- [Exercise brief]:
Please quote exactly the lines below from the line containing "The Blender Python" to the line containing "link('loose_thread', bm, M['knot'], f2, smooth=True)", both lines included, and nothing else.

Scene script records
----------------------------------------

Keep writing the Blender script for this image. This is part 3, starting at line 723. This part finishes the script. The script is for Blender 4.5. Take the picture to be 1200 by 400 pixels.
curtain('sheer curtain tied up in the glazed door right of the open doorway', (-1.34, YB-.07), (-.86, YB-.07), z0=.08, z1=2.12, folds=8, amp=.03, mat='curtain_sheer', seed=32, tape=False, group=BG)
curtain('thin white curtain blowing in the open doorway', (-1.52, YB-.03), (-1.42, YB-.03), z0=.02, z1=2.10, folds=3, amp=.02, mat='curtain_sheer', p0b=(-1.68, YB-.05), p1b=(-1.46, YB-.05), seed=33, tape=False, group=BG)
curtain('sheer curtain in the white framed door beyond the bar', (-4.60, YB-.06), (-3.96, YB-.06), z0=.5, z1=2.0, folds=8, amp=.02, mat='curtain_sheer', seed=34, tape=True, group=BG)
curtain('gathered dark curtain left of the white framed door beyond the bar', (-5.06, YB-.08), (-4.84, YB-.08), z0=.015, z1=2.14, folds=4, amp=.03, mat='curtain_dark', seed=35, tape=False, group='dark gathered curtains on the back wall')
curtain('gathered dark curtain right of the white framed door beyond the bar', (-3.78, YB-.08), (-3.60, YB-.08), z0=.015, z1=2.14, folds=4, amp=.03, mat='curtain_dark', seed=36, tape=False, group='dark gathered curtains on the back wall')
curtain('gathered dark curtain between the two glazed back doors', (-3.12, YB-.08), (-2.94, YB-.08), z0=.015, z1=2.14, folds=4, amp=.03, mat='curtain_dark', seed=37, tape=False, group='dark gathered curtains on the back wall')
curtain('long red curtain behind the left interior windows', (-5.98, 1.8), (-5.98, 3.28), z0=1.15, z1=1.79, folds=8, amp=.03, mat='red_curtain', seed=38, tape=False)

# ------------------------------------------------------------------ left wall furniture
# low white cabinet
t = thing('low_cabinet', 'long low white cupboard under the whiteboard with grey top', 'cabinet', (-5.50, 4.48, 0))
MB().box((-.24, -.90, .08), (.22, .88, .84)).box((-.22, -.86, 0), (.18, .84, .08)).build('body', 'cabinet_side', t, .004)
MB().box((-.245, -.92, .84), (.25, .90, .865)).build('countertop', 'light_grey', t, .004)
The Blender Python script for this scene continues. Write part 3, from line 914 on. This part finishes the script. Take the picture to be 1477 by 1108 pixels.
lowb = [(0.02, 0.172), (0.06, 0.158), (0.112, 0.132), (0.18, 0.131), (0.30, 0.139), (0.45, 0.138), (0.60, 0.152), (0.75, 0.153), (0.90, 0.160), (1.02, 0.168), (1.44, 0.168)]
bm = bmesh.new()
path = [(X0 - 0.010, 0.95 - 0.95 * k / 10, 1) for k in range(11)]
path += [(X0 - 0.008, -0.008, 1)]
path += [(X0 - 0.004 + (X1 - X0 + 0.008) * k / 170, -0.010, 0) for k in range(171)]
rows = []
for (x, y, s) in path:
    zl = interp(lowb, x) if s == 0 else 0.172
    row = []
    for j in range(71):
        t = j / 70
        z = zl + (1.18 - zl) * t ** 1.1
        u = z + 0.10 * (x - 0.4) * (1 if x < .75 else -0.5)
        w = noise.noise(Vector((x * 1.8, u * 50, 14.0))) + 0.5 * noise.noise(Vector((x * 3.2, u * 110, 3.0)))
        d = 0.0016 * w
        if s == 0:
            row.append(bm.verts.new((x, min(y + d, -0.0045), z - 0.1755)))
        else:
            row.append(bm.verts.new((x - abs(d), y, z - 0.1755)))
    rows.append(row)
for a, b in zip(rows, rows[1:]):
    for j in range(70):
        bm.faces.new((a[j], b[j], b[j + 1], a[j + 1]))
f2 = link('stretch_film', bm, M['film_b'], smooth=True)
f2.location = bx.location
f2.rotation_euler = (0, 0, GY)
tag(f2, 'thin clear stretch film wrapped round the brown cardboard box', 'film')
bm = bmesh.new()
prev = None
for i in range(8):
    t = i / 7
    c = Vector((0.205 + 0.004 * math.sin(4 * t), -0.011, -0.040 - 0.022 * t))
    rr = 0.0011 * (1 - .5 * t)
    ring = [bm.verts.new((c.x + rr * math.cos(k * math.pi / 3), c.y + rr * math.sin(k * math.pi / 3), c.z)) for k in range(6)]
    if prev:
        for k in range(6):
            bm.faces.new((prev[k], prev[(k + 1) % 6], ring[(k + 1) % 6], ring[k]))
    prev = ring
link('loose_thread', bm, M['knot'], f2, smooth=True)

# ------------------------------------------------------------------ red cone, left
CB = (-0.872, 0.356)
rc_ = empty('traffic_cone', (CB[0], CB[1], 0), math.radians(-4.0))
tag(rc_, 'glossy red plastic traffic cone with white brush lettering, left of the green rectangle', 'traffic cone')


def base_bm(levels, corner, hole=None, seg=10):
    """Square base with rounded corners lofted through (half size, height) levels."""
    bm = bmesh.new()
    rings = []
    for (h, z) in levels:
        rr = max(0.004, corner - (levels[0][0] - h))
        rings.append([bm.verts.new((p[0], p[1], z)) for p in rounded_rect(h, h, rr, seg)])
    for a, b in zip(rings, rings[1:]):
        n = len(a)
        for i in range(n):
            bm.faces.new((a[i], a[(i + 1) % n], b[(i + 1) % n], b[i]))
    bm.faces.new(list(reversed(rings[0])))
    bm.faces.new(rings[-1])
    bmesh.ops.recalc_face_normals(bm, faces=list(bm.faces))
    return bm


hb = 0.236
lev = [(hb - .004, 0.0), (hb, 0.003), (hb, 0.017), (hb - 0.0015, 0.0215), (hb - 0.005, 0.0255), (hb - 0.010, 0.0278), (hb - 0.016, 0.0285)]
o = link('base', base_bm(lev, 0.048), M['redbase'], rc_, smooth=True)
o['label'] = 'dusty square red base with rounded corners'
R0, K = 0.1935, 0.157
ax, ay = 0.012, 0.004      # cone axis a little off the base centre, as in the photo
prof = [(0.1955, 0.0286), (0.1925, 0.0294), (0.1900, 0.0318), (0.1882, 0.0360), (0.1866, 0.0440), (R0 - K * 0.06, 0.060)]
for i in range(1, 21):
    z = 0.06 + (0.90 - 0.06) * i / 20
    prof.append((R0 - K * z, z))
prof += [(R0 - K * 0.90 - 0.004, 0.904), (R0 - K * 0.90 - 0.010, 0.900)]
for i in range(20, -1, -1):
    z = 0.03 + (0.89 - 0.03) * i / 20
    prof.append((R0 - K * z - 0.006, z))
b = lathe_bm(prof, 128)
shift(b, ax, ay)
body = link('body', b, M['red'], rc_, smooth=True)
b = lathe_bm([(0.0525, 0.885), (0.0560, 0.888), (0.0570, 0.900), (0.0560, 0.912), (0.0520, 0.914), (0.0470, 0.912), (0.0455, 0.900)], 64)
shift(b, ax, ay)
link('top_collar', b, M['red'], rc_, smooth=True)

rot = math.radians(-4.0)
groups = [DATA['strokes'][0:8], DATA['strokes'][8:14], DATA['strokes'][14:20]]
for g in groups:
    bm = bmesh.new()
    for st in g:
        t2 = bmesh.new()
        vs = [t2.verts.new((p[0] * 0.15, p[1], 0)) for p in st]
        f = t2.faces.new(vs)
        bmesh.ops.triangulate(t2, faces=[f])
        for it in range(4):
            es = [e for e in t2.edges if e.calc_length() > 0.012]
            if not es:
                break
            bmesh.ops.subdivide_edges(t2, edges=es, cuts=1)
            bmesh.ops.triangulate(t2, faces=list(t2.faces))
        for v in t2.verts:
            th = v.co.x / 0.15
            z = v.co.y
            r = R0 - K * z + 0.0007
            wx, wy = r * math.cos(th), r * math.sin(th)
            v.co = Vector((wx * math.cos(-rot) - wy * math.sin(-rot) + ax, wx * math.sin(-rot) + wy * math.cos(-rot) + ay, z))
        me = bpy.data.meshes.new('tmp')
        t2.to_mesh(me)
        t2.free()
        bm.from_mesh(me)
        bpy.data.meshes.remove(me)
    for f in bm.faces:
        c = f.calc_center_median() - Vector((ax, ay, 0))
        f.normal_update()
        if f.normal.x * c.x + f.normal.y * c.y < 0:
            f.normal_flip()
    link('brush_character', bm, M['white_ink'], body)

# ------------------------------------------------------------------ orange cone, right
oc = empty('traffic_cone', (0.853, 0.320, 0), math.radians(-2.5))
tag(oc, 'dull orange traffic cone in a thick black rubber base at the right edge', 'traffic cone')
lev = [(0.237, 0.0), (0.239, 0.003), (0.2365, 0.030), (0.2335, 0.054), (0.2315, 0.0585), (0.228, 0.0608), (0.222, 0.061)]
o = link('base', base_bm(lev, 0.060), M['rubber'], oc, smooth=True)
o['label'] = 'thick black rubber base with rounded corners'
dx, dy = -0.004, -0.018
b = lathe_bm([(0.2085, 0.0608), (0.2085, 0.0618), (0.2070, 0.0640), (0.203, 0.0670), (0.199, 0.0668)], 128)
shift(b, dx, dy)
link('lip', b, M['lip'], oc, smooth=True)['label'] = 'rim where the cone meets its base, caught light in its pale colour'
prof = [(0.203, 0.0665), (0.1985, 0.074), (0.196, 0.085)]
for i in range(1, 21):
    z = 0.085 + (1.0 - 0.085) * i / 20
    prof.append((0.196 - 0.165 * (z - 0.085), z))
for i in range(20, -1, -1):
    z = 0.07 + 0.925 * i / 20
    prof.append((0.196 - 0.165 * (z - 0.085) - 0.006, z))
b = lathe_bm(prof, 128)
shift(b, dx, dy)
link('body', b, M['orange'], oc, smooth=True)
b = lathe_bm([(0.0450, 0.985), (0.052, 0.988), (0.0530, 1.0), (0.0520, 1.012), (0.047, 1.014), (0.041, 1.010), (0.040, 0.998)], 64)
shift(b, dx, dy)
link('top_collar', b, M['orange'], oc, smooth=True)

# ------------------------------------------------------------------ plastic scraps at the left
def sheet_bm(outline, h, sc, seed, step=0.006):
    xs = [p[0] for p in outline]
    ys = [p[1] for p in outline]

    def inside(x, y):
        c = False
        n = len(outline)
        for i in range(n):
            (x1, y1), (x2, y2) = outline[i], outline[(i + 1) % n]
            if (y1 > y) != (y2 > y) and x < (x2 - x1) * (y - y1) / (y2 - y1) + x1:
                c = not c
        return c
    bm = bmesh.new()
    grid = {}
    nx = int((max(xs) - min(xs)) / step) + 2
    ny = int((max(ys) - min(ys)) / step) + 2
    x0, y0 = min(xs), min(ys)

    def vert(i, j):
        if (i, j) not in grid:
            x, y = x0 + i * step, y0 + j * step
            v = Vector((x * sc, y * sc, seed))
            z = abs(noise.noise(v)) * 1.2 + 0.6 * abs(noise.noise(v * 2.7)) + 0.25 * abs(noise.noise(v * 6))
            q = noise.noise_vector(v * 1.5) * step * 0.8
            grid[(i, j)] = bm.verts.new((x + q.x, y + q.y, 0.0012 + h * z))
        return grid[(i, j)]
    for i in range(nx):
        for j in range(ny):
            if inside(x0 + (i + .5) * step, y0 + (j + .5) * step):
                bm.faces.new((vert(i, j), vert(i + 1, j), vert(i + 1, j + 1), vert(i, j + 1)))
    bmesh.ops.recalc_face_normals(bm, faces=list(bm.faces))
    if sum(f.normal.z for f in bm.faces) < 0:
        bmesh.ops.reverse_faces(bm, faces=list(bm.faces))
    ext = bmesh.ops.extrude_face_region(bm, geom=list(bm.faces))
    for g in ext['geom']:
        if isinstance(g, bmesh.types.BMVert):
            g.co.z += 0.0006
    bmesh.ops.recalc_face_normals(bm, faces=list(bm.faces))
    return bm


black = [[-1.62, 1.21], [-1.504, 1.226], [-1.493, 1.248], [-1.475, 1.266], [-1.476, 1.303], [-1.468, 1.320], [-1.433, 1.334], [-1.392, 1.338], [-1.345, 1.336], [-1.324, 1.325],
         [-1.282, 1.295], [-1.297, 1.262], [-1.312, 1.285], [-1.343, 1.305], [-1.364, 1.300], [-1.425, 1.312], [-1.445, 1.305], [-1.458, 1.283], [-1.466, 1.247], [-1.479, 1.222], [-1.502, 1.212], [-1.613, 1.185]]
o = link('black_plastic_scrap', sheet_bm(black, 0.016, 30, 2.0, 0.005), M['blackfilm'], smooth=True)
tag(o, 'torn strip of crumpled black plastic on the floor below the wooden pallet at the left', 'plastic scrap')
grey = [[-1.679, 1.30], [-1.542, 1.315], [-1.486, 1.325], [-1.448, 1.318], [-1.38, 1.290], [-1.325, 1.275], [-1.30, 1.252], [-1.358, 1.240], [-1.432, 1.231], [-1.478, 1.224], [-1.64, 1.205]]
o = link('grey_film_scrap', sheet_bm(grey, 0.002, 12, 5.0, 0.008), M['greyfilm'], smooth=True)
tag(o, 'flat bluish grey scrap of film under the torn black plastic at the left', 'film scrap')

----------------------------------------

- [Result]:
The Blender Python script for this scene continues. Write part 3, from line 914 on. This part finishes the script. Take the picture to be 1477 by 1108 pixels.
lowb = [(0.02, 0.172), (0.06, 0.158), (0.112, 0.132), (0.18, 0.131), (0.30, 0.139), (0.45, 0.138), (0.60, 0.152), (0.75, 0.153), (0.90, 0.160), (1.02, 0.168), (1.44, 0.168)]
bm = bmesh.new()
path = [(X0 - 0.010, 0.95 - 0.95 * k / 10, 1) for k in range(11)]
path += [(X0 - 0.008, -0.008, 1)]
path += [(X0 - 0.004 + (X1 - X0 + 0.008) * k / 170, -0.010, 0) for k in range(171)]
rows = []
for (x, y, s) in path:
    zl = interp(lowb, x) if s == 0 else 0.172
    row = []
    for j in range(71):
        t = j / 70
        z = zl + (1.18 - zl) * t ** 1.1
        u = z + 0.10 * (x - 0.4) * (1 if x < .75 else -0.5)
        w = noise.noise(Vector((x * 1.8, u * 50, 14.0))) + 0.5 * noise.noise(Vector((x * 3.2, u * 110, 3.0)))
        d = 0.0016 * w
        if s == 0:
            row.append(bm.verts.new((x, min(y + d, -0.0045), z - 0.1755)))
        else:
            row.append(bm.verts.new((x - abs(d), y, z - 0.1755)))
    rows.append(row)
for a, b in zip(rows, rows[1:]):
    for j in range(70):
        bm.faces.new((a[j], b[j], b[j + 1], a[j + 1]))
f2 = link('stretch_film', bm, M['film_b'], smooth=True)
f2.location = bx.location
f2.rotation_euler = (0, 0, GY)
tag(f2, 'thin clear stretch film wrapped round the brown cardboard box', 'film')
bm = bmesh.new()
prev = None
for i in range(8):
    t = i / 7
    c = Vector((0.205 + 0.004 * math.sin(4 * t), -0.011, -0.040 - 0.022 * t))
    rr = 0.0011 * (1 - .5 * t)
    ring = [bm.verts.new((c.x + rr * math.cos(k * math.pi / 3), c.y + rr * math.sin(k * math.pi / 3), c.z)) for k in range(6)]
    if prev:
        for k in range(6):
            bm.faces.new((prev[k], prev[(k + 1) % 6], ring[(k + 1) % 6], ring[k]))
    prev = ring
link('loose_thread', bm, M['knot'], f2, smooth=True)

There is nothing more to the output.